I'm proving but get many problems
$f$ is continuous and open mapping if and only if $\overline{f^{-1}(B)}=f^{-1}(\overline{B})$
I'm proving but get many problems
$f$ is continuous and open mapping if and only if $\overline{f^{-1}(B)}=f^{-1}(\overline{B})$
In fact, we have the conditions
$$f^{-1}(\overline{B}) \supset \overline{f^{-1}(B)} \iff f\text{ continuous}$$ $$f^{-1}(\overline{B}) \subset \overline{f^{-1}(B)} \iff f\text{ open}.$$
The first equivalence is less tricky and I will leave it to you. For the second, my suggestion is to first show that $$f^{-1}(\overline{B}) \subset \overline{f^{-1}(B)} \quad \text{ for all }B$$ is equivalent to $$f^{-1}(T^\circ) \supset f^{-1}(T)^\circ \quad \text{ for all } T.$$ (try $T=B^c$). Then I would note that $A \subset f^{-1}(B) \iff f(A) \subset B$ for any sets $A$ and $B$. Now you can translate the condition $f^{-1}(T^\circ) \supset f^{-1}(T)^\circ$ into $T^\circ \supset f(f^{-1}(T)^\circ)$. This isn't too far from $f$ being open.
For more general versions of these, see this question I asked once.
$f^{-1}[\overline{B}] \supseteq \overline{f^{-1}[B]}$ is equivalent to $f$ being continuous.
For supppose $f: X \rightarrow Y$ is continuous and $B \subseteq Y$. Then as $B \subseteq \overline{B}$ we also have $f^{-1}[B] \subseteq f^{-1}[\overline{B}]$ and the latter set is closed, as $f$ is continuous and $\overline{B}$ is closed, so $\overline{f^{-1}[B]} \subseteq \overline{f^{-1}[\overline{B}]} = f^{-1}[\overline{B}]$, and this shows one implication.
Suppose the inclusion holds for all $B$ and let $C$ be a closed subset of $Y$. Then to show continuity of $f$ we need $f^{-1}[C]$ to be closed. But by the inclusion applied to $C$, $\overline{f^{-1}[C]} \subseteq f^{-1}[\overline{C}] = f^{-1}[C] \subseteq \overline{f^{-1}[C]}$, using $C$ is closed, so $\overline{C} = C$. So we have that $f^{-1}[C]$ equals its closure, hence it's closed.
Also, $f^{-1}[\overline{B}] \subseteq \overline{f^{-1}[B]}$ is equivalent to $f$ being open.
For suppose $f$ is open. Pick $x \in f^{-1}[\overline{B}]$, so that $f(x) \in \overline{B}$. Let $O$ be any open neighbourhood of $x$. Then $f[O]$ is an open neighbourhood of $f(x)$ so $f[O]$ intersects $B$, as $f(x) \in \overline{B}$. So there exists some $x' \in O$ such that $f(x) \in B$, so $O$ intersects $f^{-1}[B]$. As $O$ was an arbitrary neighbourhood of $x$, $x \in \overline{f^{-1}[B]}$, proving the inclusion.
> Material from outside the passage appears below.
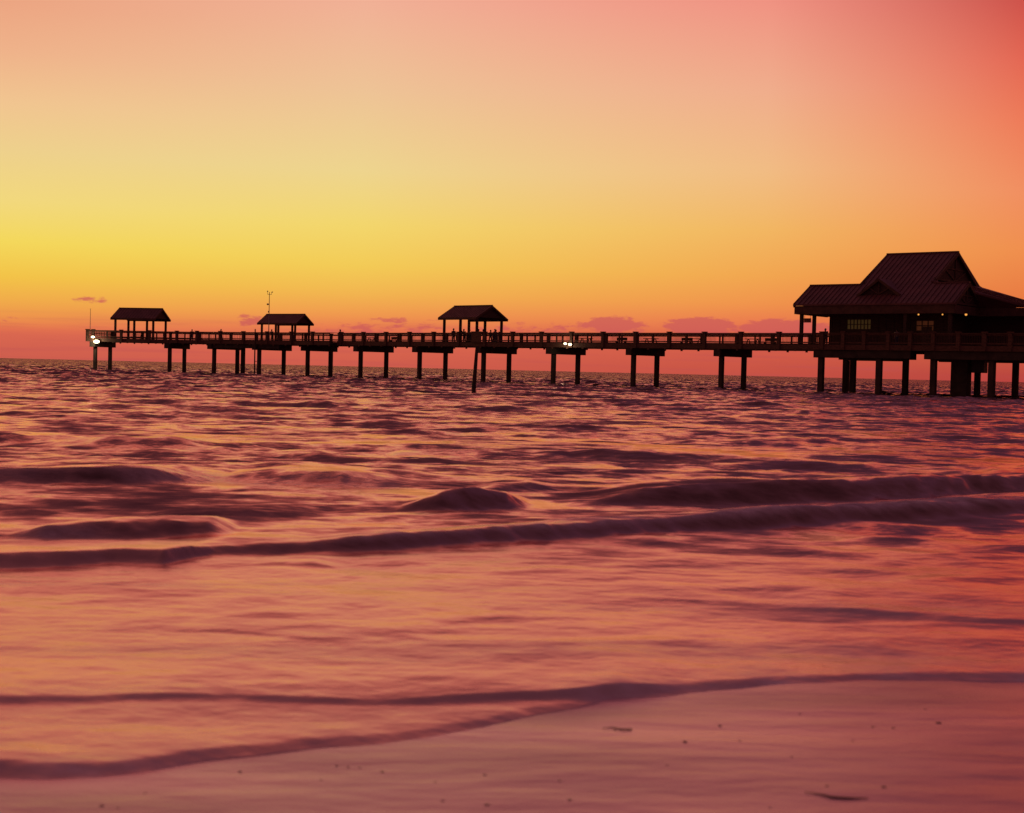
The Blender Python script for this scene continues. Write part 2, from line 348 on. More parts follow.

Suppose the inclusion holds for all $B \subseteq Y$. We want to show $f$ is open so let $O \subseteq X$ be open. We want $f[O]$ to be open, so pick any $y \in f[O]$. Then there is some $x \in O$ with $f(x) = y$. Suppose $y$ is not an interior point of $O$, then every neighbourhood of $y$ intersects $B = Y\setminus f[O]$, so $y \in \overline{B}$. So applying the inclusion to $x \in f^{-1}[\overline{B}]$ we get that $x \in \overline{f^{-1}[B]}$, which implies that $O$ (as a neighbourhood of $x$) intersects $f^{-1}[B]$, so some $x' \in O$ exists with $f(x') \in B = Y \setminus f[O]$, but this is clearly absurd, as $f(x')$ by definition lies in $f[O]$. This contradiction shows that $y$ is an interior point of $f[O]$, so $f[O]$ is open, as required.
There are similar characterisation for $f$ being continuous and closed as well. These use forward images: $f[\overline{A}] = \overline{f[A]}$ for all $A \subseteq X$ characterises closed and continuous maps, and again, one inclusion is equivalent to continuity and the other to closedness. I'll leave this as an extra exercise.